On April 30, Israeli tanks once again shelled Palestinian refugee neighborhoods in the Gaza Strip. The effect of this impressive military operation was to wound one nine-year-old boy and two elderly women.

In the same period, military clashes between Palestinian and Israeli armed forces took place in a number of other areas in the Gaza Strip and the West Bank.

More and more the conflict between the Palestinians and the Israeli state forces is looking like war, although a one-side war, with the Israeli military machine attacking unarmed Palestinian crowds and lightly armed Palestinian police.

The miserable Palestinian refugee camps in the Gaza strip over the past several weeks have repeatedly been the targets of shelling by heavy military weapons.

The plan for resuming negotiations proposed by Jordan and Egypt notably calls for an initial "ceasefire." That is, it is a proposal to suspend a war.

In these conditions, the recent Israeli strike against Syrian radar units deep in Lebanon set off alarm signals throughout the Arab world, because it indicated that the Zionist rulers were straining at the bit to solve their problems with another general war in the Middle East, focused against Syria.

The only apparent solution for the Zionists is to intimidate the Palestinian masses by inflicting disastrous defeats on one or more Arab states. The Zionists can utilize their military superiority best in conventional warfare. It is far less useful in suppressing popular insurrection, where it also creates increasing political problems.

In all their wars against the Arab populations of the region, the Zionists have won lightning military victories, only to be forced later to abandon territory that they could not hold in the face of the unremitting hostility of the people living on it. The logic of this situation is endless and escalating wars. Ultimately, the Jewish settler state cannot sustain this conflict.

Now Israel is running into the additional problem that the United States is according an increasing weight to its agreements with the conservative Arab regimes, and that Washington does not want its achievements in this respect blown sky high by another full-scale war in the Middle East. That obviously is why the U.S. rushed to restrain Israel after the Lebanon bombing.

The Zionists are now like beasts caught in a trap. They cannot get out, and every way they turn they suffer more damage.

It is clear that the Zionists offer no solution either for the Jewish people or the Palestinian people.
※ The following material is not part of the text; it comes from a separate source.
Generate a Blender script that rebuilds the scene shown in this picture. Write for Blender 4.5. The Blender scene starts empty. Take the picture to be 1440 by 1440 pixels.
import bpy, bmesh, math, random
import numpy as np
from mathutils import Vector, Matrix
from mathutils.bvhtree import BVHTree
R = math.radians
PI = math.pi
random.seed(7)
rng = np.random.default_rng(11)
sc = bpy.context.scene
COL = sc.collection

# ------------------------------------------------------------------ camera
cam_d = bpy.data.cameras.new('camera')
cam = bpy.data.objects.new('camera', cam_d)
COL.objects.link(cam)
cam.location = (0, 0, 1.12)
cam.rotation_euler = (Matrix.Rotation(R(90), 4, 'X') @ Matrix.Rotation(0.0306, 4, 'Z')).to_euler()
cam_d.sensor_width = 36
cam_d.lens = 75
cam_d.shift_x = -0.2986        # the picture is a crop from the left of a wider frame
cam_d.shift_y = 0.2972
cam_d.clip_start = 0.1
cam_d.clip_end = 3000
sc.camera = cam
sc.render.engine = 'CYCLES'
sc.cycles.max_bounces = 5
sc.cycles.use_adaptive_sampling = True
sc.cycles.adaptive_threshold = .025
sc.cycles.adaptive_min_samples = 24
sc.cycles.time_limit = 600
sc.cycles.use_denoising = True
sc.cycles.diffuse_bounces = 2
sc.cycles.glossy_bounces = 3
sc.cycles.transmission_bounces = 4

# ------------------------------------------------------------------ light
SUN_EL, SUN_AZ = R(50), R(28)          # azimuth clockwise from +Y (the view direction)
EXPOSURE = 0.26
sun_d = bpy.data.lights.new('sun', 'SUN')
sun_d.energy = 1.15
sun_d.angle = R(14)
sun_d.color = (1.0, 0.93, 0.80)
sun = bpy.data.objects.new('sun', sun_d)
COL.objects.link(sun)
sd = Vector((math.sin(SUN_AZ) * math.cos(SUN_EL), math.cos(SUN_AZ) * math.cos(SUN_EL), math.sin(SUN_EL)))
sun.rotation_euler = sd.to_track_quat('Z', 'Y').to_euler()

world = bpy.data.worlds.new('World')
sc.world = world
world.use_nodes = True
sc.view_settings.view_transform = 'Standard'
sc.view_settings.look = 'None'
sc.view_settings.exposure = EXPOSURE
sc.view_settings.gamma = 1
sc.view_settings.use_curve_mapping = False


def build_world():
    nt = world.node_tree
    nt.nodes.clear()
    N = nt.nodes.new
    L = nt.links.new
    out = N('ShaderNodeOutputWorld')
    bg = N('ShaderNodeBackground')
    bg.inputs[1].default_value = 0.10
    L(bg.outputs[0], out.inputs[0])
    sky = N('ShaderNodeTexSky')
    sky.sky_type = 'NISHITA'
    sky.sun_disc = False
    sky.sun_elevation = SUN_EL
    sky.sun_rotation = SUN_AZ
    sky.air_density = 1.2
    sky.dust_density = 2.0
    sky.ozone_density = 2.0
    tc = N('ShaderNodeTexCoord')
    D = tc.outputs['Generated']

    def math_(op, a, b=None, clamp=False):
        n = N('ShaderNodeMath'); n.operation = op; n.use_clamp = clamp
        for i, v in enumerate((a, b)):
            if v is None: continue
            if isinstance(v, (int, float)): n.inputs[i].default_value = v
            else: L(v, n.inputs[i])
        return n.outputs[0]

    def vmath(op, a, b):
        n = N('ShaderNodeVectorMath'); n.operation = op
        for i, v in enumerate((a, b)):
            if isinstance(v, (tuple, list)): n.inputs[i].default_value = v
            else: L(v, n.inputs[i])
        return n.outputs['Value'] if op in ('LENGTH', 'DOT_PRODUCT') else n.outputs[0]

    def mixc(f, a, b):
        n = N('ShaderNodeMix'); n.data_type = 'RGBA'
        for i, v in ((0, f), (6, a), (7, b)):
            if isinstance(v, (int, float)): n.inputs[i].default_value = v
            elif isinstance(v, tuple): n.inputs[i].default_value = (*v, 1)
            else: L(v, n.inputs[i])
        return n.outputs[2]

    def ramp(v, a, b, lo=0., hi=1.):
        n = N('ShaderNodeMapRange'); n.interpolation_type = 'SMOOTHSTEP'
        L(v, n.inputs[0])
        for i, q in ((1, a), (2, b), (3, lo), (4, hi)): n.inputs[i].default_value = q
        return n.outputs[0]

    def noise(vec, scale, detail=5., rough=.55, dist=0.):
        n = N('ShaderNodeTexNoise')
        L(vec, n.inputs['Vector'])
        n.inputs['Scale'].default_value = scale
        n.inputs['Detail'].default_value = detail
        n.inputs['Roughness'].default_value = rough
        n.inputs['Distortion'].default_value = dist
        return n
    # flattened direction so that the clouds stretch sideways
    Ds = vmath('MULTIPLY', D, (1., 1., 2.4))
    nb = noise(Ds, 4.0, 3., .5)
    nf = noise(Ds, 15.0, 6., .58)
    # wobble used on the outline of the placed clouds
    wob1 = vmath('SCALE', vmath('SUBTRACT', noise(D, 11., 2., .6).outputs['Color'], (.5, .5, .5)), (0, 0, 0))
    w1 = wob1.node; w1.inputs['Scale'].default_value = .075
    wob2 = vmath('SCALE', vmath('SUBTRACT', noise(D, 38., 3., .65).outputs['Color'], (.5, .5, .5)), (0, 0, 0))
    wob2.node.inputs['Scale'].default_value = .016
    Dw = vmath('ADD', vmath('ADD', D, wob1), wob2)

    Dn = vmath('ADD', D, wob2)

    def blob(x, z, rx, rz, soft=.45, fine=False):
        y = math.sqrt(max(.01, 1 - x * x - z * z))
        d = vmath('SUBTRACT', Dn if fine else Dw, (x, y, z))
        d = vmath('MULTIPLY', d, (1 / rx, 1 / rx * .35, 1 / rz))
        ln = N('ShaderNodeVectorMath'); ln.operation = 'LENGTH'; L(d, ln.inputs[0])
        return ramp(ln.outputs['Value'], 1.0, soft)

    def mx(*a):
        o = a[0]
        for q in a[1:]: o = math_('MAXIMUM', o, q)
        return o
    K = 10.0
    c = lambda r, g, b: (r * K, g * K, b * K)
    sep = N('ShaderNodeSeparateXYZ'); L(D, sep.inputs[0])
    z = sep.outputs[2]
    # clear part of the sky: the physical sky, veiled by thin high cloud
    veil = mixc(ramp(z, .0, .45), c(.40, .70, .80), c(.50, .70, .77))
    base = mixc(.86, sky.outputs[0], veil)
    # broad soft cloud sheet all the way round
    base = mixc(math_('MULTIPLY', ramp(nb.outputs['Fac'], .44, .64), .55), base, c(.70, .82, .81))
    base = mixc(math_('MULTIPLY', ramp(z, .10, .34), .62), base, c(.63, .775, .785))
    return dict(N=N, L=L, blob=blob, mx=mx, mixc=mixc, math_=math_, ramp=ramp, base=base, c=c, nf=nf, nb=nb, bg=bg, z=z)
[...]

They have to be removed from power by a combination of the Palestinian revolt and Jewish opposition to make way for a solution based on respect for the democratic rights and equality of both communities-a democratic secular Palestine.

 

End spy flights over China!

The bully U.S. imperialists cried foul last month when their high technology spy plane, in a confrontation with a Chinese fighter aircraft, went down on Chinese territory. The Chinese pilot was killed in the event.

The official statement from the 23-person super-spy crew captain, backed by the U.S. government, was that the United States did not recognize the airspace claimed by the Chinese government, and therefore, the U.S. plane had committed no violation of Chinese territory.
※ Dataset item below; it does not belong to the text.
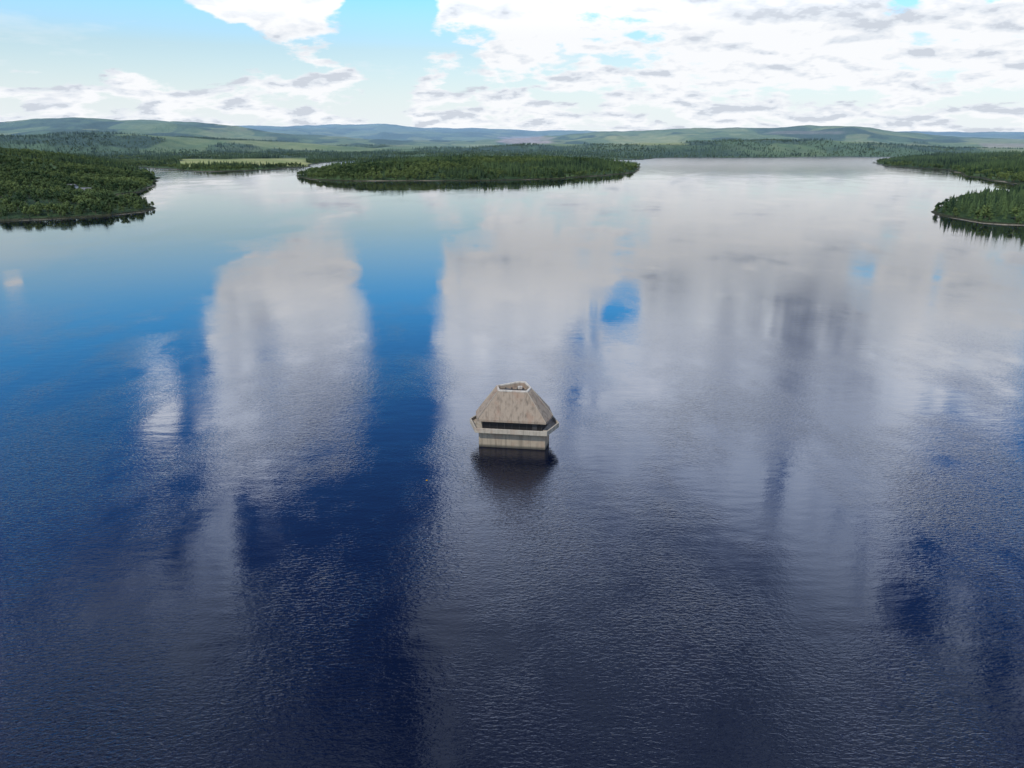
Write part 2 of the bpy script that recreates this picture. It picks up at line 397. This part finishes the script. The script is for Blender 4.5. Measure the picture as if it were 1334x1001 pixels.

But when The New York Times reported that the U.S. government claimed the same, if not greater, airspace limitations as China in regard to its own territory, the imperialist cat was out of the bag. The big lie was exposed once again.

With public threats of military and economic retaliation, the Bush administration sought to limit the damage caused by its illegal actions.

The semi-apology issued by the White House was likely accompanied by agreements between the U.S. government and the Chinese Stalinist bureaucracy, including a limitation on the strength of the military weapons the U.S. planned to sell to its client state Taiwan.

The latter has long been used as a military threat against the Chinese deformed workers state.